Logistics Lowdown - October 2016

 

Logistics Lowdown 

Brought to you by AGWorld.

 

We give you the skinny in the big bad world of logistics. Read this curated collection of articles every month to learn about the latest developments and most pressing problems facing our fast-changing industry. 

 

1.

PEAK SEASON SURGE: LATE TO ARRIVE, BUT HERE

Market trends seemed to indicate a low-key peak season this year, but the rise in prices for containerized imports from Asia to the U.S. this past week signals that a late peak season surge is currently underway. With space on vessels tight – at least until products are on the shelves for Black Friday - importers who exceed the amount of freight they had signed for in service contracts with vessels will have to pay extra.

 

2.

WAREHOUSE SPACE TIGHT NEAR WEST COAST PORTS

The lack of available warehouse space near major West Coast ports is pushing developers to move inland into less desirable areas and to take up Class B and B- properties that require significant renovation. Demand is outpacing the supply of warehouse and distribution properties nationwide; vacancy levels have dropped to a 16- year low. The industry expects to see 4-5% annual growth in rental rates for the next few years and shippers may have to absorb higher transportation costs to move cargo farther inland.

 

3.

WILL MANILA DEFEAT PORT CONGESTION WITH TECH THIS HOLIDAY SEASON?

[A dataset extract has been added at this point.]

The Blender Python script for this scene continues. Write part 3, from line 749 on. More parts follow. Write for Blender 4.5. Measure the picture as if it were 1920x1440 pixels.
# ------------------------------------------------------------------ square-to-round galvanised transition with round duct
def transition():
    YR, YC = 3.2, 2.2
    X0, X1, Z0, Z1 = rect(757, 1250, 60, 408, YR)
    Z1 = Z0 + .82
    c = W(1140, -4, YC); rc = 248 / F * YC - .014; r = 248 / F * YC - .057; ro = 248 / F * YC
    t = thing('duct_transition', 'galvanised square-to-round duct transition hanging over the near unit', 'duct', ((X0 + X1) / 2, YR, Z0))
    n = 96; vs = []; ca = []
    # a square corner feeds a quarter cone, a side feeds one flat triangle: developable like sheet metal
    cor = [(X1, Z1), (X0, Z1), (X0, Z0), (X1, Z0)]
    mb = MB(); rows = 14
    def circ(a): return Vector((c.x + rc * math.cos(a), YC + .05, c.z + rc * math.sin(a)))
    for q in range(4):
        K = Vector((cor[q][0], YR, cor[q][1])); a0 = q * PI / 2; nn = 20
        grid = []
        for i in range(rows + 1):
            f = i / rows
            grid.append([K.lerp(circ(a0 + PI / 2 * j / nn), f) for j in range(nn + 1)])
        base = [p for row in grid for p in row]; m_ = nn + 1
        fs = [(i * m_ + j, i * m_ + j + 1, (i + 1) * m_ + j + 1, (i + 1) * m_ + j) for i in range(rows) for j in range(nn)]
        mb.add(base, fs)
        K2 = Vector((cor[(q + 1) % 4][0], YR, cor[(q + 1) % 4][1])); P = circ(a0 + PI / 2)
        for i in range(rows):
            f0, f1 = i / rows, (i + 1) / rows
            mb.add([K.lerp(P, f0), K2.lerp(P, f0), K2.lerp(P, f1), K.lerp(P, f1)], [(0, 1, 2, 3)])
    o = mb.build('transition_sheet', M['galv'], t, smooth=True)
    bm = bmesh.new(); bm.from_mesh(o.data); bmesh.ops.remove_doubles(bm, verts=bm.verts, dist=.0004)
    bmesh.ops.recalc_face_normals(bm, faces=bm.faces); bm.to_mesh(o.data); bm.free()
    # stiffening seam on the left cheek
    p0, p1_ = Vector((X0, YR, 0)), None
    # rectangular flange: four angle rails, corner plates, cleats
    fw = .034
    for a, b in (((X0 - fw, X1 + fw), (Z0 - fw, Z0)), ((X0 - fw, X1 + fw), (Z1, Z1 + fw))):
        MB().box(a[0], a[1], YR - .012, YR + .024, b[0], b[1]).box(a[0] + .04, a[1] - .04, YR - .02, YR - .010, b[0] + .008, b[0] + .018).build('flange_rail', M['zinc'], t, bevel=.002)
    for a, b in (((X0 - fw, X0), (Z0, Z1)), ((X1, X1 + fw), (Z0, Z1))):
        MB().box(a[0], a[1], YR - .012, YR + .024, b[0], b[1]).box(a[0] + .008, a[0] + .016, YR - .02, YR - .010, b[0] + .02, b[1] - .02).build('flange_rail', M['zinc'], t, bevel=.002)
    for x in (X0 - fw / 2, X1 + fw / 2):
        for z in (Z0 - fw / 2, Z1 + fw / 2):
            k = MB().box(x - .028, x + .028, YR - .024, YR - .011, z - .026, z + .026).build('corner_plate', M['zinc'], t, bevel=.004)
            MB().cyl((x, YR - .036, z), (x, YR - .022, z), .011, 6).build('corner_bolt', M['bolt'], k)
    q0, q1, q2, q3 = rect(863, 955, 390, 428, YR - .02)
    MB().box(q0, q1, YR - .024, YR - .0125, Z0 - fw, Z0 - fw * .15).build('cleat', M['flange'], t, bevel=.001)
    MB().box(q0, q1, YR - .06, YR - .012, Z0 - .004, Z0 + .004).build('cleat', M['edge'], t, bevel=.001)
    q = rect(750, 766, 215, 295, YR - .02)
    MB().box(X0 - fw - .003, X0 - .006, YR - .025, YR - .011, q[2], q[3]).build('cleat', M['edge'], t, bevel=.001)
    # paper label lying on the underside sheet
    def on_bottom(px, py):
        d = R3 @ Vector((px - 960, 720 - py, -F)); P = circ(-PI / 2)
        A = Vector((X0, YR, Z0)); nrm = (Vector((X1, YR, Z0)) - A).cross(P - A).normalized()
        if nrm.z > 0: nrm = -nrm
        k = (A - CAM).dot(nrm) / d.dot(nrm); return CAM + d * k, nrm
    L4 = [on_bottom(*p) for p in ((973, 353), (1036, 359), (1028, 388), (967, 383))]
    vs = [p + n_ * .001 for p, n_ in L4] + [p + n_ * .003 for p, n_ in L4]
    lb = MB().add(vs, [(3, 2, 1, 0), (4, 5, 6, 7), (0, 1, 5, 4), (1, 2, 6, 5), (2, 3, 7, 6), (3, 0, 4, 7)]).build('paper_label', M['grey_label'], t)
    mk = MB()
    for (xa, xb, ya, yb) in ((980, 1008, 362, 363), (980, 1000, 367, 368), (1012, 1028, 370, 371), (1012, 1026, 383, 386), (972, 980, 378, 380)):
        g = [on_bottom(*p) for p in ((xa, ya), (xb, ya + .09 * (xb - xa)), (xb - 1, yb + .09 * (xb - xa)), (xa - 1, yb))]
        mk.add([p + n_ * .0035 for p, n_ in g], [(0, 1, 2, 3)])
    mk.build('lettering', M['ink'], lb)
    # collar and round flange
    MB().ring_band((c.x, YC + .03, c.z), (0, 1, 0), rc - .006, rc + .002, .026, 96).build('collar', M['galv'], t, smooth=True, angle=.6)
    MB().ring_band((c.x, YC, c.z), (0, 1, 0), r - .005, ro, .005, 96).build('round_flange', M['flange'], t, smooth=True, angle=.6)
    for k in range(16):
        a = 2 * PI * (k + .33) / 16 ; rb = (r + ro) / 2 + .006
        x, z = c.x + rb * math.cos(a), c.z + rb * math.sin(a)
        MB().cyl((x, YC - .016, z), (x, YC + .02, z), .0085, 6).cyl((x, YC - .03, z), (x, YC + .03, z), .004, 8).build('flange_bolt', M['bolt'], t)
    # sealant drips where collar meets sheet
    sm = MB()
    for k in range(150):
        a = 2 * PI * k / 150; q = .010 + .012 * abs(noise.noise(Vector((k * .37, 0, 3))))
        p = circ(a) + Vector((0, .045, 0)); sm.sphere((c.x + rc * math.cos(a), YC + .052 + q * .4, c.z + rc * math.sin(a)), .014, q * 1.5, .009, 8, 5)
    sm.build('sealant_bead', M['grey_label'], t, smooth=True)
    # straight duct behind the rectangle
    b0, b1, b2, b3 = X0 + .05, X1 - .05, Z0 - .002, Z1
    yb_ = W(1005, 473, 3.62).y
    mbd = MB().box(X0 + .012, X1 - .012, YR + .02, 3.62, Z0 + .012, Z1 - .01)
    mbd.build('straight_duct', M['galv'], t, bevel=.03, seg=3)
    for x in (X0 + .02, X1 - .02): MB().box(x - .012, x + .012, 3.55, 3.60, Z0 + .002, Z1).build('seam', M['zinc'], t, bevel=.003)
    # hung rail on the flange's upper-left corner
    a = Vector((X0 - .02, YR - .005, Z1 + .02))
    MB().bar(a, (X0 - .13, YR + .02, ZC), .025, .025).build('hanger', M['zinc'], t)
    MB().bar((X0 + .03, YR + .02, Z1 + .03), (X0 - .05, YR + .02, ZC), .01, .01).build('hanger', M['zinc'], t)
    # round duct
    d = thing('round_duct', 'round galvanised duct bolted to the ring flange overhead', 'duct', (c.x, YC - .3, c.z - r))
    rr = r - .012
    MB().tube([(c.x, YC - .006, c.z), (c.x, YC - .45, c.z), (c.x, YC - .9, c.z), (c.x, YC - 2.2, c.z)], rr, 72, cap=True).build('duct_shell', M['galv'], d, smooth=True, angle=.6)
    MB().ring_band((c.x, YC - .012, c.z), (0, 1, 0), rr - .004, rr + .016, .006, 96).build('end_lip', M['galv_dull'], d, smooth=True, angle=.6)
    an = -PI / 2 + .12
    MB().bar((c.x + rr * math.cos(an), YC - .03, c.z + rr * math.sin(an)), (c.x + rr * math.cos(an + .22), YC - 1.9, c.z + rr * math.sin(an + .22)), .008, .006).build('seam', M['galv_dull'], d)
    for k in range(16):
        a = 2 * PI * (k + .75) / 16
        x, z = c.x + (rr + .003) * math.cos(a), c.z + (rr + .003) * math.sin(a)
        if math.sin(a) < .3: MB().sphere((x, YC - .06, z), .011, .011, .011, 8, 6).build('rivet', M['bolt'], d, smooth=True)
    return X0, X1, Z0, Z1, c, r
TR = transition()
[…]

The Port of Manila is seeing triple the productivity in the yard after launching a new terminal appointment and booking system this year. Port officials have great expectations. Operating at a speed of 25 – 30 moves per hour compared to 10 moves per hour during periods of congestion, officials are optimistic the port will be able to handle the increase of volume leading up to the Christmas season.

 

4.

MEGASHIPS “BUNCHING” CREATES A BUNCH OF PROBLEMS FOR PORTS

When multiple large vessels call in close succession from one another, ports on the East and West Coast scramble to deploy the equipment and labor needed to unload them, causing productivity problems on the docks. Many variables can complicate this situation: whether a vessel is making a first call, when it’s arriving, how high the containers are stacked, and the need to lash containers for the voyage. Vessel bunching, as it is called, strains port resources both during and after the calls.

 

5.

CHINA EXPORT GROWTH TO SLOW, IMPORTS TO RISE

Contrary to the popular perception that higher wages are causing the manufacturing sector to slow down in China, it’s the entrance of Vietnam to the WTO and its improved infrastructure that is posing a rising challenging to China’s manufacturing might, says a senior economic at IHS Markit. China’s exports will continue to slow while Vietnam leads the pack of Asian nations, including India, Indonesia, and ASEAN, down a road of faster growth. On the flip side, imports will rise as China’s domestic consumption grows from one-third of consumption in Asia to two-thirds over the next two decades.